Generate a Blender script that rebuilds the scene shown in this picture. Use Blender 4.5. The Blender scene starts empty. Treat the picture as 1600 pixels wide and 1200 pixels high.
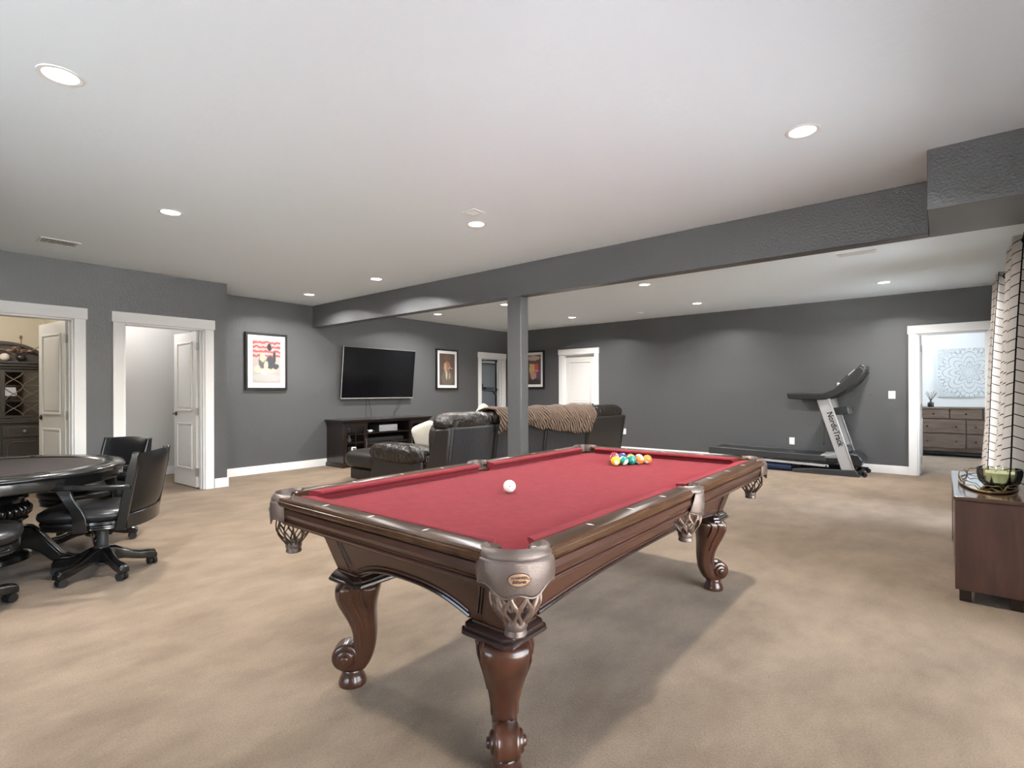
import bpy, bmesh, math, random
from mathutils import Vector, Matrix
random.seed(7)
S = bpy.context.scene
C = S.collection
PI = math.pi

# ---------------------------------------------------------------- camera
cam_d = bpy.data.cameras.new('camera'); cam = bpy.data.objects.new('camera', cam_d); C.objects.link(cam)
YAW, ROLL, CAM_H = 0.69048, -0.00272, 1.269
Fv = Vector((math.cos(YAW), math.sin(YAW), 0)); R0 = Vector((math.sin(YAW), -math.cos(YAW), 0)); U0 = Vector((0, 0, 1))
Rv = R0*math.cos(ROLL)+U0*math.sin(ROLL); Uv = -R0*math.sin(ROLL)+U0*math.cos(ROLL)
mw = Matrix((Rv, Uv, -Fv)).transposed().to_4x4(); mw.translation = Vector((0, 0, CAM_H))
cam.matrix_world = mw
cam_d.sensor_fit = 'HORIZONTAL'; cam_d.sensor_width = 36.0
cam_d.lens = 813.53/1600*36.0; cam_d.shift_y = 12.375/1600; cam_d.clip_start = 0.05
S.camera = cam
S.view_settings.view_transform = 'Standard'; S.view_settings.look = 'None'
S.view_settings.gamma = 1.0; S.view_settings.use_curve_mapping = False
S.view_settings.exposure = 0.17
S.cycles.transparent_max_bounces = 16

# ---------------------------------------------------------------- sky
W = bpy.data.worlds.new('sky'); S.world = W; W.use_nodes = True
wn = W.node_tree.nodes; wl = W.node_tree.links; wn.clear()
sky = wn.new('ShaderNodeTexSky'); sky.sky_type = 'NISHITA'; sky.sun_disc = False
sky.sun_elevation = math.radians(48); sky.sun_rotation = math.radians(200); sky.air_density = 1.0; sky.dust_density = 2.0
hs = wn.new('ShaderNodeHueSaturation'); hs.inputs['Saturation'].default_value = 0.7
bg = wn.new('ShaderNodeBackground'); bg.inputs['Strength'].default_value = 1.9
wo = wn.new('ShaderNodeOutputWorld')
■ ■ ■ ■
**Objective:** Go from the first line of the listing to the line holding "S.cycles.transparent_max_bounces = 16" and, please, transcribe those lines exactly, both included, with no pictures.

**Completed exercise:**
Generate a Blender script that rebuilds the scene shown in this picture. Use Blender 4.5. The Blender scene starts empty. Treat the picture as 1600 pixels wide and 1200 pixels high.
import bpy, bmesh, math, random
from mathutils import Vector, Matrix
random.seed(7)
S = bpy.context.scene
C = S.collection
PI = math.pi

# ---------------------------------------------------------------- camera
cam_d = bpy.data.cameras.new('camera'); cam = bpy.data.objects.new('camera', cam_d); C.objects.link(cam)
YAW, ROLL, CAM_H = 0.69048, -0.00272, 1.269
Fv = Vector((math.cos(YAW), math.sin(YAW), 0)); R0 = Vector((math.sin(YAW), -math.cos(YAW), 0)); U0 = Vector((0, 0, 1))
Rv = R0*math.cos(ROLL)+U0*math.sin(ROLL); Uv = -R0*math.sin(ROLL)+U0*math.cos(ROLL)
mw = Matrix((Rv, Uv, -Fv)).transposed().to_4x4(); mw.translation = Vector((0, 0, CAM_H))
cam.matrix_world = mw
cam_d.sensor_fit = 'HORIZONTAL'; cam_d.sensor_width = 36.0
cam_d.lens = 813.53/1600*36.0; cam_d.shift_y = 12.375/1600; cam_d.clip_start = 0.05
S.camera = cam
S.view_settings.view_transform = 'Standard'; S.view_settings.look = 'None'
S.view_settings.gamma = 1.0; S.view_settings.use_curve_mapping = False
S.view_settings.exposure = 0.17
S.cycles.transparent_max_bounces = 16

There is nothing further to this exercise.